Water and Life

I’ve been thinking lately of water as the bloodstream of our planet. The metaphor doesn’t work perfectly, but the flow of water infuses and makes possible all of Earth’s life forms, just as the flow of water through each of us makes our living possible.

The water cycle goes way beyond what we see—clouds, rain, streams, rivers, and oceans. It extends some nine miles into the sky and three miles below the surface of the Earth, in continual movement. The circulation of water and air, endlessly flowing in the ways they must, make the weather that renews the Earth’s fecundity each year.

When I’ve written about water in the past, I’ve tried to be eloquent about the limited amount of the Earth’s water available to us as fresh water. I’ve tried to tell how it is often mismanaged, polluted, and wasted. I’ve encouraged people to find out, if they don’t already know, what watershed they live in and to learn exactly where their drinking water comes from and where their waste water goes.

I’ve written of the dangers of turning water, as important to us as air, into a commodity, the sale of which enriches giant corporations. I’ve said that in Maine, as in India, the mining of water resources for commercial bottling has led to saltwater flow into the porous rocks where fresh water used to be. I’ve told how there are places where people have to pay more for water than they can afford, and that in protest against the attempt to make corporate profits from providing water to the public, some poor countries have now written the right to water into their constitutions.

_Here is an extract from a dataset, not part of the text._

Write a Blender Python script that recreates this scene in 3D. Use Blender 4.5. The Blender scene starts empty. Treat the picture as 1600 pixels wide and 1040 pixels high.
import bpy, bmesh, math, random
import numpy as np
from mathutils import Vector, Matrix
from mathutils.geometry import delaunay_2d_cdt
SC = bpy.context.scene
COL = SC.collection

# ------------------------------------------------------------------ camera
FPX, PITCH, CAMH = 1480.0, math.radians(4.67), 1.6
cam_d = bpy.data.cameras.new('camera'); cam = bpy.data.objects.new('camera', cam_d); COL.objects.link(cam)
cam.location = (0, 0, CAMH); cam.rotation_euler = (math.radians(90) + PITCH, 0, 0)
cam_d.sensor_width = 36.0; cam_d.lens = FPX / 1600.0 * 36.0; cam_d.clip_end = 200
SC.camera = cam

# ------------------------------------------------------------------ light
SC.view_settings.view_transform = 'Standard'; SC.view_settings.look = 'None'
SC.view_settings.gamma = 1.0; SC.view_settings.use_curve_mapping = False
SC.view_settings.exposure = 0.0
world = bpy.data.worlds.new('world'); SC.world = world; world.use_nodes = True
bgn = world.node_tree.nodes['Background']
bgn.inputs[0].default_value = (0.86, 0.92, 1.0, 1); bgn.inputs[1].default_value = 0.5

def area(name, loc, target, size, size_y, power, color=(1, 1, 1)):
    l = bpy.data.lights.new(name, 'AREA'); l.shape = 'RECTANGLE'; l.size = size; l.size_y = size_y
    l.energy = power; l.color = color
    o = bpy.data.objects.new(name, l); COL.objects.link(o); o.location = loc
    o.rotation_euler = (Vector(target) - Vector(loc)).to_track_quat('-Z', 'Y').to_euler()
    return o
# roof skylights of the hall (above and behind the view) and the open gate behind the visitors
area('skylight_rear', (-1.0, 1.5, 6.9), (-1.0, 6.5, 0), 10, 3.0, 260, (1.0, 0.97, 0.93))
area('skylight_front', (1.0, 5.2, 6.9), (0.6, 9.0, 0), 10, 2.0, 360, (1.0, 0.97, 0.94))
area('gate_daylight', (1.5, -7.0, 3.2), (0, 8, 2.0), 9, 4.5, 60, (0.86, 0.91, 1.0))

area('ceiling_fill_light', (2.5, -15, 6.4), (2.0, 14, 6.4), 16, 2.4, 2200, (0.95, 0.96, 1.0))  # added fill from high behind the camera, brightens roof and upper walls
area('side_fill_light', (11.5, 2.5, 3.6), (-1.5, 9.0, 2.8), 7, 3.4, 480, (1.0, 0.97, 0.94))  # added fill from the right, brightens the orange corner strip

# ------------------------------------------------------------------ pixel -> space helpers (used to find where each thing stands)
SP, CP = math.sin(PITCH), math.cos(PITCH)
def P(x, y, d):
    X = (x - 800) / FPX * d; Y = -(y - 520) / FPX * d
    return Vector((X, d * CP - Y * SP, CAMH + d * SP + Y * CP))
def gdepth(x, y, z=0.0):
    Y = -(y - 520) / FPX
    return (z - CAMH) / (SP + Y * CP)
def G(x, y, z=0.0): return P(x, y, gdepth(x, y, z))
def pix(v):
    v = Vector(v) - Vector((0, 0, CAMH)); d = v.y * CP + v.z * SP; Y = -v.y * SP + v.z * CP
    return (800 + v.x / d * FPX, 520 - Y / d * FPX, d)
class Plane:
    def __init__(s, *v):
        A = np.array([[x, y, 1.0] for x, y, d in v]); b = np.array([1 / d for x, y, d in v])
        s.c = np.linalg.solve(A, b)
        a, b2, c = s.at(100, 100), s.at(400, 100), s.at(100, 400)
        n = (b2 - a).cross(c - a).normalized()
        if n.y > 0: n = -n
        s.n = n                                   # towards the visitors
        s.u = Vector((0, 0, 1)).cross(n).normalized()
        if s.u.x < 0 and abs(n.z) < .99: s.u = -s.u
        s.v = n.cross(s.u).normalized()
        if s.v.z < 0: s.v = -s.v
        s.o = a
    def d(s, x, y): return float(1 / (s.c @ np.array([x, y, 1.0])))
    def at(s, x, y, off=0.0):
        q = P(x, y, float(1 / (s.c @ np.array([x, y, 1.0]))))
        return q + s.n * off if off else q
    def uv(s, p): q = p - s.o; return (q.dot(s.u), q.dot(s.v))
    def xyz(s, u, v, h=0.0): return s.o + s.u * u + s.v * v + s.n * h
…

All this remains important, but now there is more to say. Fresh water, like everything else, only exists within a larger, dynamic context. Mr. Rogers was right when he sang about the body: "Everything goes together, because it’s all one piece." The larger dynamic context for water is weather, and human behavior is affecting weather in a big way.

In the United States, we are aware that Atlanta, Ga., has not had rain and is running out of water. This is true in other U.S. areas as well. In Greece this year, low rainfall made rivers run dry and there were blackouts because hydroelectric generation was cut off. Low snowfall in the Alps left Italy unable to cool power plants as river water fell.

Wildfires have left portions of California charred. This has also happened in the Canary Islands, in Greece, and in other places.

Our Earth is undergoing changes in patterns of precipitation all around the globe. New, more intense, and widespread patterns of drought are emerging. They began appearing in the 1990s and are now being understood as already-present results of alterations in the Earth’s climate.

When water becomes scarce, conflict happens. The fighting in Darfur, which has been called "the world’s first water war," is an outcome of a ten-year drought. In the Middle East, where rainfall patterns are changing, the much-contested walls being built by Israel limits access to water for Palestinians. Much of sub-Saharan Africa, where Earth’s poorest human populations live, faces seriously declining rainfall.
What has all this to do with us?

Well, I never planned to be a prophet. Prophets are not well-received. Jonah tried to flee as far from Nineveh as he could get, but it didn’t work for him, and it’s not working for me.

So I have to tell you this: Our over-consumptive lifestyle, our oversized housing trend and urban sprawl, our dependence on gas-driven cars and trucks, our casual use of foodstuffs grown with petro-chemicals and then processed and packaged and transported thousands of miles, our nonchalant use of petroleum-derived plastics and single-use items, and our heartless war-making drive the climate changes I’m talking about. We need to become aware and responsible in our actions, not only in ways we connect directly with water, but also in ways our indirect connections affect the health of our living planet.

My gospel is that our physical world itself, with all its miraculous complexity, is of holy stuff—and we get to be part of it. I pray for wisdom, to see how things are connected, to be aware of patterns. I want to be open to wider vision, to know how I can love my neighbor as myself even when that neighbor is very distant. I want to preach this gospel and show this love through the choices I make, including how I live my own life and what I work for in the political realm of candidates, legislation, and whatever else comes my way.

Dear God, help us dwell in reverent awareness of the great systems of Creation that make our lives possible. Guide us as we ask how to live in harmony with the patterns that sustain us. Give us eyes that see and ears that hear, minds that understand and hearts that put living in this harmony above all other things.

Mary Gilbert

Mary Gilbert, a member of Friends Meeting at Cambridge (Mass.), serves on New England Yearly Meeting's Earthcare Ministry Committee and has represented Quaker Earthcare Witness at the United Nations for eight years.